Predicting Demand of Distributed Product Service Systems by Binomial Parameter Mapping: A Case Study of Bike Sharing Station Expansion

Abstract

Quantitative approaches for estimating user demand provide a powerful tool for engineering designers. We hypothesized that estimating binomial distribution parameters n (user population size) and p (user population product affinity) from historical user data can predict demand in new situations for distributed product service systems. Distributed product service systems allow individuals to use shared products at different geographic locations as opposed to owning them. This approach is demonstrated on a major bike-sharing system (BSS) expansion.

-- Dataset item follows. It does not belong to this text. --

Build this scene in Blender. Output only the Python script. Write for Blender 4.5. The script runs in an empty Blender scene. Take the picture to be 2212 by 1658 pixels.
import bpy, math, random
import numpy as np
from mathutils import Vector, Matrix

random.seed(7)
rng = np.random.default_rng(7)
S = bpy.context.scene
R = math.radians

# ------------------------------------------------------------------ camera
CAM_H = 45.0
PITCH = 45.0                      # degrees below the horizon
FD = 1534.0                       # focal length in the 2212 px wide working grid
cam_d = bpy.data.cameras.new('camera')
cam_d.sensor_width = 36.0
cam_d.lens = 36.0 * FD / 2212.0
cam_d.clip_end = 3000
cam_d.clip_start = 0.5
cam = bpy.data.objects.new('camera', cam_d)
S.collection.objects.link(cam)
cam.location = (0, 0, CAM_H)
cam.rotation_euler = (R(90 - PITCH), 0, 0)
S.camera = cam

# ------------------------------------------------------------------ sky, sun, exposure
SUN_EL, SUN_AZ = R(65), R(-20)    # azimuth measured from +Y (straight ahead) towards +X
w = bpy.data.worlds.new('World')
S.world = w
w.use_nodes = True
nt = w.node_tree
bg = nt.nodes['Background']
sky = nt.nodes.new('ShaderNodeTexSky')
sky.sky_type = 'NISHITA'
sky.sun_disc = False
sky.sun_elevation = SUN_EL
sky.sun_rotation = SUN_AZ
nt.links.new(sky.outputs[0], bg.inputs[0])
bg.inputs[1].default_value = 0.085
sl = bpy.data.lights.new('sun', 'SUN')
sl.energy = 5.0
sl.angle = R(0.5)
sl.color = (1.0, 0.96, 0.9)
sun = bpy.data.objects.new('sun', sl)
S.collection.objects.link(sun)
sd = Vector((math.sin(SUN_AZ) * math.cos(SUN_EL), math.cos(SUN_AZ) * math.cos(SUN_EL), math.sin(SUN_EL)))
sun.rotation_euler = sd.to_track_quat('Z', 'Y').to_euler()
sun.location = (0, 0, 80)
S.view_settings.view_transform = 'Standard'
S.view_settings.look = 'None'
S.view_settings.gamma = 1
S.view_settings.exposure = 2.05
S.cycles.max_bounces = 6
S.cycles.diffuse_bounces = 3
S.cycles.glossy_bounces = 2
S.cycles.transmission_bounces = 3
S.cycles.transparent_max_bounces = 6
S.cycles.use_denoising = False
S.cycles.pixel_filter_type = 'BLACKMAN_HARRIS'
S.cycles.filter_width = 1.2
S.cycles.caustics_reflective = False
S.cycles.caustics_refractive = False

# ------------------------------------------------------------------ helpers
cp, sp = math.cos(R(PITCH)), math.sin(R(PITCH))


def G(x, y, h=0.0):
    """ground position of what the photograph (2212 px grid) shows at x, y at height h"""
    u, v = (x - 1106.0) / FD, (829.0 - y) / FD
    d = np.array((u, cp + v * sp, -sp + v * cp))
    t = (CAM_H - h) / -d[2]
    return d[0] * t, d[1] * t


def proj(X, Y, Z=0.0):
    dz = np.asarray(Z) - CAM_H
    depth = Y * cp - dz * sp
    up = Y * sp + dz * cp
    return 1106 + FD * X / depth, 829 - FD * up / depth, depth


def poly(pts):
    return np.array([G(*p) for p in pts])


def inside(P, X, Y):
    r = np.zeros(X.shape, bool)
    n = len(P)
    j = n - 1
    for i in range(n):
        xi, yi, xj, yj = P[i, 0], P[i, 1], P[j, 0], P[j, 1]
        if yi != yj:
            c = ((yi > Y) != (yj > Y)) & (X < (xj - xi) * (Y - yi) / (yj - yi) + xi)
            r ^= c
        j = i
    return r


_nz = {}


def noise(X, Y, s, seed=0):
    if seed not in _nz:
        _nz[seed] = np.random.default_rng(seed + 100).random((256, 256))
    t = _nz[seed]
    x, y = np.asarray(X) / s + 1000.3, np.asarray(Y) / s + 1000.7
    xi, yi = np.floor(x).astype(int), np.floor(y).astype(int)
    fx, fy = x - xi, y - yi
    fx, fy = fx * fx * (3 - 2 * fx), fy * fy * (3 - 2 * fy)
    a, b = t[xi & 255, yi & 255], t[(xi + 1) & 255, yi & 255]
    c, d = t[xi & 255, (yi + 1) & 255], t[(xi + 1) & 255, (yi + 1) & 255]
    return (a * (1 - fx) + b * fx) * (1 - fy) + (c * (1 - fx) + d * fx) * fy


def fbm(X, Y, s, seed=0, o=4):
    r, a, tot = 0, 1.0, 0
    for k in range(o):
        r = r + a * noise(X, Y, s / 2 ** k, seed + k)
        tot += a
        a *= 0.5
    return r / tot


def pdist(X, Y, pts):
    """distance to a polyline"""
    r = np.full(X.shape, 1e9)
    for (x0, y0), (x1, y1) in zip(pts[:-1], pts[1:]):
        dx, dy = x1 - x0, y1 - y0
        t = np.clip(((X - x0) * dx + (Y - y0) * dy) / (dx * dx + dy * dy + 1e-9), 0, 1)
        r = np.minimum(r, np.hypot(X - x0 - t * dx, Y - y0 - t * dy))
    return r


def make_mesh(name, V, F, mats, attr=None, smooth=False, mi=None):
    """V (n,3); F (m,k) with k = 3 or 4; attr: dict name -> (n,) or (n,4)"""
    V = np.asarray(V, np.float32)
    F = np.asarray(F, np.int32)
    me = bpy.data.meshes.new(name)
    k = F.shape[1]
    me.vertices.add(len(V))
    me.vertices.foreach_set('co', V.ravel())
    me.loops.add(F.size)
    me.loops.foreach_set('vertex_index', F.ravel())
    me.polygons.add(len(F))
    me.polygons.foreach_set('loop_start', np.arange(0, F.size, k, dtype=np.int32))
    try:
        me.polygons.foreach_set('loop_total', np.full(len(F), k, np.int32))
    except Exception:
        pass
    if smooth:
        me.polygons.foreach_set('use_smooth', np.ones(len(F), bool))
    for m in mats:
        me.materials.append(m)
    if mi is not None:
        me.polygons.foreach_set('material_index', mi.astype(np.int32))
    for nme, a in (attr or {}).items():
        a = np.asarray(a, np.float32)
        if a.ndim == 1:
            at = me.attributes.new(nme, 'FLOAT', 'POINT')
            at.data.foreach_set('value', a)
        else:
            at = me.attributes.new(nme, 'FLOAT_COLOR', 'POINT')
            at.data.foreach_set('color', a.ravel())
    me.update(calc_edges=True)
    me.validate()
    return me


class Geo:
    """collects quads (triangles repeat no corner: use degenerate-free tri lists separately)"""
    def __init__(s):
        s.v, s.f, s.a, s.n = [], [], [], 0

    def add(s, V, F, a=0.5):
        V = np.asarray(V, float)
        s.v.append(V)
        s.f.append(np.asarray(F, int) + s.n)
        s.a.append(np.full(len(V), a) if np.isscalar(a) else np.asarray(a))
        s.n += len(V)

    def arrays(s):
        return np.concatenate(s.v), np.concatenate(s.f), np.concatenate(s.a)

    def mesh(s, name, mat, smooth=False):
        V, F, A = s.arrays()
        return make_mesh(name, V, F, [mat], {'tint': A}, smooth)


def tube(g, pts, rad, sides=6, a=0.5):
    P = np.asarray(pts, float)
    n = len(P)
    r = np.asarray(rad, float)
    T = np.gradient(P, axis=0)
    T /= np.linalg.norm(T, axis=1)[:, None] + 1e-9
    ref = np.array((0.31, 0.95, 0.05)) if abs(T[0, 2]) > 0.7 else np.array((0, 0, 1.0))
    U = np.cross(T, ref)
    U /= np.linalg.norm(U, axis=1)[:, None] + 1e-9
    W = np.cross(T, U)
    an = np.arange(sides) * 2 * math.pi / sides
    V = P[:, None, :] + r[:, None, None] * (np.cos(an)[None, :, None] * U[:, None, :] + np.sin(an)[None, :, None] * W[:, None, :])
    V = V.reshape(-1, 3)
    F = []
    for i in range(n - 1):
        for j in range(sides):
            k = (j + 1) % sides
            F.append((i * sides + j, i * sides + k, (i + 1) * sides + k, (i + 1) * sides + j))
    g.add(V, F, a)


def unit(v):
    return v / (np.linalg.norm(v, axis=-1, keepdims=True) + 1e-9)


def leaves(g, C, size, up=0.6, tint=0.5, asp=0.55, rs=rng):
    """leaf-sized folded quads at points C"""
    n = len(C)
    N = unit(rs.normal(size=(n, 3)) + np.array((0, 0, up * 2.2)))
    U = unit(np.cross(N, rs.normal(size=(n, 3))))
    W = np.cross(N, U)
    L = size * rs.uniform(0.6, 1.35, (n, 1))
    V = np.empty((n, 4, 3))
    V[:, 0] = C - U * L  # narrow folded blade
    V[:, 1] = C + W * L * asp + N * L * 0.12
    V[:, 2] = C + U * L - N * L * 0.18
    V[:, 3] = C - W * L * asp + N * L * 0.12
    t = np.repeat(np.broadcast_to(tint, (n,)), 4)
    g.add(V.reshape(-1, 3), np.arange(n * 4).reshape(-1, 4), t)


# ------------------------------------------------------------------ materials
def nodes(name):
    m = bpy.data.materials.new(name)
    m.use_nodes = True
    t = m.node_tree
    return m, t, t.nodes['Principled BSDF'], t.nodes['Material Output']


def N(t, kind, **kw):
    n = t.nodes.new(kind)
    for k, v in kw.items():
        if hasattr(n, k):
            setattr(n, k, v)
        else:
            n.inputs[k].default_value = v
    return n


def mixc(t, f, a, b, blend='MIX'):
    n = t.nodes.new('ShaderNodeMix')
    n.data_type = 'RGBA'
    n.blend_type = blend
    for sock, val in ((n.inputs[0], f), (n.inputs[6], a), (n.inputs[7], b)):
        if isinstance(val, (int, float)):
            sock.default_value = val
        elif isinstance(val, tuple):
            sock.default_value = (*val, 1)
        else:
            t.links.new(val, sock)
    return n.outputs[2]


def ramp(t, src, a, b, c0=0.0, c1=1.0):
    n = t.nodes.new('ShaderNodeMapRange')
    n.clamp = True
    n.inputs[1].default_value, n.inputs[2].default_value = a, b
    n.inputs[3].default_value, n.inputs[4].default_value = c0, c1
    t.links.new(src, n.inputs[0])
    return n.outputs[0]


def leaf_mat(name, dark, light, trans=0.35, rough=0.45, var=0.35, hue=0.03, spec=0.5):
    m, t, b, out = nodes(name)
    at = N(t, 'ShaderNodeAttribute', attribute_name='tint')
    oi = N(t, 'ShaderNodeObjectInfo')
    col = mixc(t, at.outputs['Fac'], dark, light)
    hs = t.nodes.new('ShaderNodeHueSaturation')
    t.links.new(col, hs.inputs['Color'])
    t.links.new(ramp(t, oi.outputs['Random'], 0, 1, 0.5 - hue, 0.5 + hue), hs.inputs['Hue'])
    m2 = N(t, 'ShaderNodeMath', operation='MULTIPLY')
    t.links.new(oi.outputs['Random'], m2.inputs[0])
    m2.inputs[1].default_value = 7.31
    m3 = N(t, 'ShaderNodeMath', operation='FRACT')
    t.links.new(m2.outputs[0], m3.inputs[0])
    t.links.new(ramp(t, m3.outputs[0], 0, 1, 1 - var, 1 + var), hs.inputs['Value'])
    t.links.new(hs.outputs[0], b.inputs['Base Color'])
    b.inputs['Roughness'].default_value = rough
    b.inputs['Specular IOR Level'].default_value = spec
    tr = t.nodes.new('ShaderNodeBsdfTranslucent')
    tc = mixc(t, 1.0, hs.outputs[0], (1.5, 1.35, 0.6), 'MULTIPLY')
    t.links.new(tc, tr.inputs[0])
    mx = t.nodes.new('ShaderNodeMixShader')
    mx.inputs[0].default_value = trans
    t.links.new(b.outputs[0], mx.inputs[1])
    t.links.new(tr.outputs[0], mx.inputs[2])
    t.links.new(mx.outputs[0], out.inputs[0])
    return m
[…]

BSSs position rental bikes around a city in docks at prescribed locations. BSS operators must predict the rider demand when sizing new docking stations, but current demand estimation methods may not be suitable for distributed systems. The main contribution of this paper is the development and application of a revealed preference demand estimation method for distributed product service systems. While much current research seeks to solve distributed system operational problems, we estimate the user population characteristic to provide insight into the initial installation design problem. We introduce the use of spatial surface plots to extrapolate binomial parameters n and p over the service area. These surfaces allow more accurate prediction of relative ridership levels at new station locations. By utilizing Spearman's rho as a comparison benchmark, our approach yields a stronger correlation between our prediction and the observed new station utilization (rho = 0.83, stations = 46, p < 0.01) than the order implemented by the BSS operator (rho = 0.59, stations = 46, p < 0.01).